** START OF Source data **

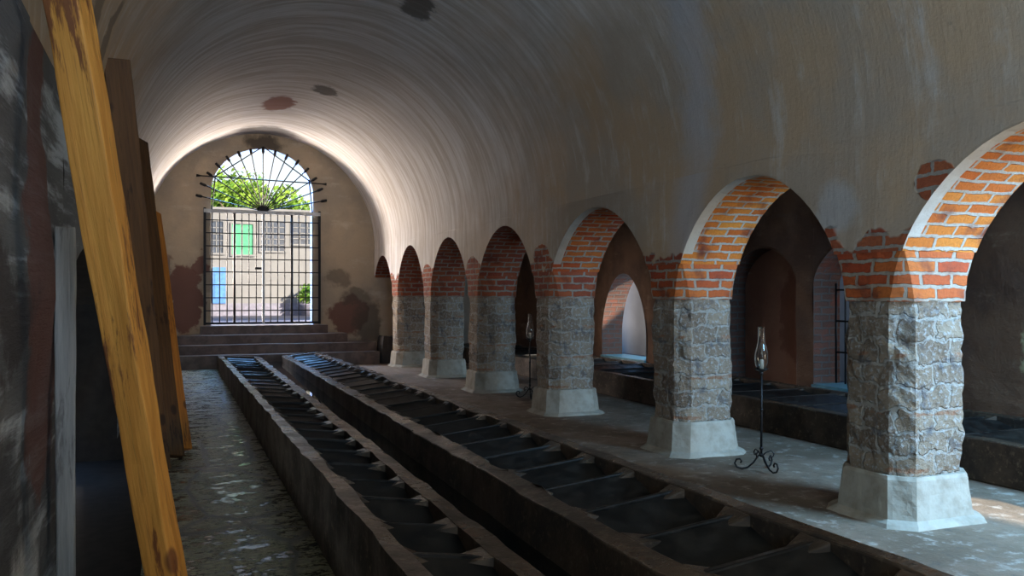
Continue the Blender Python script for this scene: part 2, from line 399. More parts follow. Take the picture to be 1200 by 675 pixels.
# --- nave vault
def barrel(name, x0, x1, y0, y1, spr, rise, mat, nu=56, step=.2, amp=.03, th=.25):
    bm = bmesh.new(); xc, a = (x0 + x1) / 2, (x1 - x0) / 2; ny = round((y1 - y0) / step)
    g = []
    for j in range(ny + 1):
        y = y0 + (y1 - y0) * j / ny; row = []
        for i in range(nu + 1):
            th_ = math.pi * i / nu; e = amp * fb((xc + a * math.cos(th_), y, spr + rise * math.sin(th_)), .8, 2.2, 5) * math.sin(th_)
            row.append(bm.verts.new((xc + (a - e) * math.cos(th_), y, spr + (rise - e) * math.sin(th_))))
        g.append(row)
    for j in range(ny):
        for i in range(nu):
            bm.faces.new((g[j][i], g[j + 1][i], g[j + 1][i + 1], g[j][i + 1]))
    o = struct(link(name, bm, mat, smooth=True))
    md = o.modifiers.new('thickness', 'SOLIDIFY'); md.thickness = th; md.offset = 1; md.use_rim = False
    return o
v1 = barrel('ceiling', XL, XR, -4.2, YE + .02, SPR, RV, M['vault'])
v2 = barrel('ceiling_aisle', XR + .7, 8.0, 2.6, YE, 2.7, .7, M['aisle'], nu=28, step=.4)

# --- aisle wall, with openings and a shallow niche
AIS = [(-1.4, 1.7, .36, 1.75, .65), (7.1, 9.12, .40, 1.75, .62), (9.45, 10.95, .36, 1.72, .55), (13.46, 15.15, .40, .85, 1.15)]
sa = []; y = -4.2
for a, b, s0, sp, rs in AIS:
    sa += solid_run(y, a, 0, 0)
    sa += [(a, sp, 1)] + arch_samples(a, b, sp, rs, .6)[1:] + [(b, 0, 0)]; y = b
sa += solid_run(y, YE, 0, 0)
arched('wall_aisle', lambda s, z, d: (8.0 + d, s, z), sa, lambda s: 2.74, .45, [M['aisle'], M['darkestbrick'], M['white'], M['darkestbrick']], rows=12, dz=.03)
bm = bmesh.new(); box(bm, 5.36, 8.45, 2.7, 21.1, 3.8, 4.0); struct(link('roof', bm, M['dark']))
bm = bmesh.new(); box(bm, 8.28, 8.5, 9.3, 11.1, 0, 2.5); struct(link('wall_niche_back', bm, mat_wall('niche_plaster', [((8.28, 9.8, 1.3), (1, 2.6, 1.5), (.16, .06, .045), .1, .6)], (.36, .20, .14), (.27, .14, .10), .6, .7)))
for k, (a, b) in enumerate(((-1.4, 1.7), (7.1, 9.12), (13.46, 15.15))):
    bm = bmesh.new(); box(bm, 7.96, 8.5, a + .002, b - .002, 0, .40, 0)
    struct(link('trim_%d' % (k + 1), bm, M['sill']))
bm = bmesh.new(); box(bm, XR + .08, 8.45, YE, YE + .3, 0, 3.6); struct(link('wall_aisle_far', bm, M['endwall']))
bm = bmesh.new()
box(bm, XL - .5, .1, -4.4, -4.2, 0, 5.6); box(bm, 2.0, XR + .2, -4.4, -4.2, 0, 5.6); box(bm, .1, 2.0, -4.4, -4.2, 2.6, 5.6); box(bm, XR + .2, 8.45, -4.4, -4.2, 0, 3.6)
box(bm, 8.0, 8.45, -4.4, 2.7, 2.7, 5.6); box(bm, XR + .04, XR + .72, -4.4, 21.1, 2.73, 5.6)  # unseen upper walls added to block sun and stray lamp light
struct(link('wall_near', bm, M['endwall']))

# --- floor: earth and lime in the arcade, wet flagstones along the left
bm = bmesh.new()
def grid(bm, x0, x1, y0, y1, z, step, mat, amp):
    nx, ny = max(1, round((x1 - x0) / step)), max(1, round((y1 - y0) / step))
    v = [[bm.verts.new((x0 + (x1 - x0) * i / nx, y0 + (y1 - y0) * j / ny, z + amp * (fb((i * step, j * step, 0), 1.3, 5) - .3))) for i in range(nx + 1)] for j in range(ny + 1)]
    for j in range(ny):
        for i in range(nx):
            bm.faces.new((v[j][i], v[j][i + 1], v[j + 1][i + 1], v[j + 1][i])).material_index = mat
grid(bm, 1.2, 8.4, -4.2, YE + .4, 0, .15, 0, .008)
grid(bm, XL - .1, 1.2, -4.2, 3.0, 0, .1, 1, .008); grid(bm, XL - .1, 1.2, 12.5, YE + .4, 0, .1, 1, .008); grid(bm, -.16, 1.2, 3.0, 12.5, 0, .1, 1, .008)
box(bm, -.16, 8.5, -4.4, YE + .5, -.6, -.02, 2); box(bm, XL - 2.6, -.16, -4.4, YE + .5, -.9, -.6, 2)
box(bm, XL - 2.6, -.16, -4.4, 3.0, -.6, -.02, 2); box(bm, XL - 2.6, -.16, 12.5, YE + .5, -.6, -.02, 2)
struct(link('floor', bm, [M['floor'], M['wet'], M['dark']], smooth=False))

# ------------------------------------------------------------------ the brick and stone piers
def loft(bm, x0, x1, y0, y1, levels, amp, seed, step=.035, capped=True):
    """chamfered square column; levels: [(z, grow, chamfer)] densified; uv = perimeter, height"""
    uvl = bm.loops.layers.uv.verify()
    lv = []
    for (za, ga, ca), (zb, gb, cb) in zip(levels, levels[1:]):
        n = max(1, round((zb - za) / step))
        lv += [(za + (zb - za) * i / n, ga + (gb - ga) * i / n, ca + (cb - ca) * i / n) for i in range(n)]
    lv.append(levels[-1])
    def outline(g, c):
        a, b, p, q = x0 - g, x1 + g, y0 - g, y1 + g
        return [(a, q - c), (a, p + c), (a + c, p), (b - c, p), (b, p + c), (b, q - c), (b - c, q), (a + c, q)]
    cnt = None; rings = []
    for z, g, c in lv:
        o = outline(g, c)
        if cnt is None: cnt = [max(2, round((Vector(o[(k + 1) % 8]) - Vector(o[k])).length / step)) for k in range(8)]
        pts = []
        for k in range(8):
            A, B = Vector(o[k]), Vector(o[(k + 1) % 8])
            nrm = Vector((-(A - B).y, (A - B).x)).normalized() * -1
            for i in range(cnt[k]):
                p = A.lerp(B, i / cnt[k])
                out = (Vector((p.x - (x0 + x1) / 2, p.y - (y0 + y1) / 2))).normalized()
                e = amp * (fb((p.x, p.y, z), 5.0, seed, 4) * .8 + nz((p.x, p.y, z), 14, seed) * .5)
                pts.append((p.x + out.x * e, p.y + out.y * e, z))
        rings.append([bm.verts.new(p) for p in pts])
    N = len(rings[0]); per = 2 * (x1 - x0 + y1 - y0) * .93
    for j in range(len(rings) - 1):
        for k in range(N):
            f = bm.faces.new((rings[j][(k + 1) % N], rings[j][k], rings[j + 1][k], rings[j + 1][(k + 1) % N]))
            us = [(k + 1) / N * per, k / N * per, k / N * per, (k + 1) / N * per]; zs = [lv[j][0], lv[j][0], lv[j + 1][0], lv[j + 1][0]]
            for l, u, zz in zip(f.loops, us, zs): l[uvl].uv = (u, zz)
    if capped:
        bm.faces.new(rings[0]); bm.faces.new(rings[-1][::-1])
    bmesh.ops.recalc_face_normals(bm, faces=bm.faces)
PL = [None,
      'nearest pier in view, blue-lit stone shaft on the largest white plinth',
      'second nearest pier, orange bricks at its head, left of the larger lamp stand',
      'third nearest pier, right of the small distant lamp stand',
      'fourth nearest pier, dark red bricks, left of the small distant lamp stand',
      'second farthest pier of the arcade, brown shaft on a low plinth',
      'farthest pier of the arcade, nearest to the stone steps']
for i, (a, b) in enumerate(PIERS):
    if PL[i]: t = thing('brick_pier', PL[i], 'pier', (5.0, (a + b) / 2, 0), 'piers of the brick arcade')
    else:
        t = bpy.data.objects.new('pillar', None); C.objects.link(t); t.location = (5.0, (a + b) / 2, 0); struct(t)
    h = (b - a) / 2; st = .035 if i in (1, 2) else .05
    bm = bmesh.new()
    loft(bm, -.35, .35, -h, h, [(-.01, .11, .14), (.02, .085, .14), (.045, .045, .13), (.31, .02, .13), (.335, .008, .13)], .010, 3 * i + .4, st)
    link('plinth', bm, M['plinth'], t)
    bm = bmesh.new()
    loft(bm, -.335, .335, -h + .015, h - .015, [(.32, 0, .12), (1.0, .006, .12), (1.56, 0, .12)], .03, 3 * i + 1.7, st)
    link('stone_shaft', bm, M['stone'], t)
    bm = bmesh.new()
    loft(bm, -.342, .342, -h + .008, h - .008, [(1.55, .003, .11), (1.75, .003, .07), (1.915, .002, .015)], .012, 3 * i + 2.9, st)
    link('brick_impost', bm, M['midbrick' if i < 3 else 'redbrick'], t)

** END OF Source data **

▶ [Exercise task] Would you quote everything above from the line containing "v1 = barrel('ceiling', XL, XR, -4.2, YE" down to the line containing "sa += solid_run(y, YE, 0, 0)"? Include both of those lines and nothing else.

▶ [Problem solution]
v1 = barrel('ceiling', XL, XR, -4.2, YE + .02, SPR, RV, M['vault'])
v2 = barrel('ceiling_aisle', XR + .7, 8.0, 2.6, YE, 2.7, .7, M['aisle'], nu=28, step=.4)

# --- aisle wall, with openings and a shallow niche
AIS = [(-1.4, 1.7, .36, 1.75, .65), (7.1, 9.12, .40, 1.75, .62), (9.45, 10.95, .36, 1.72, .55), (13.46, 15.15, .40, .85, 1.15)]
sa = []; y = -4.2
for a, b, s0, sp, rs in AIS:
    sa += solid_run(y, a, 0, 0)
    sa += [(a, sp, 1)] + arch_samples(a, b, sp, rs, .6)[1:] + [(b, 0, 0)]; y = b
sa += solid_run(y, YE, 0, 0)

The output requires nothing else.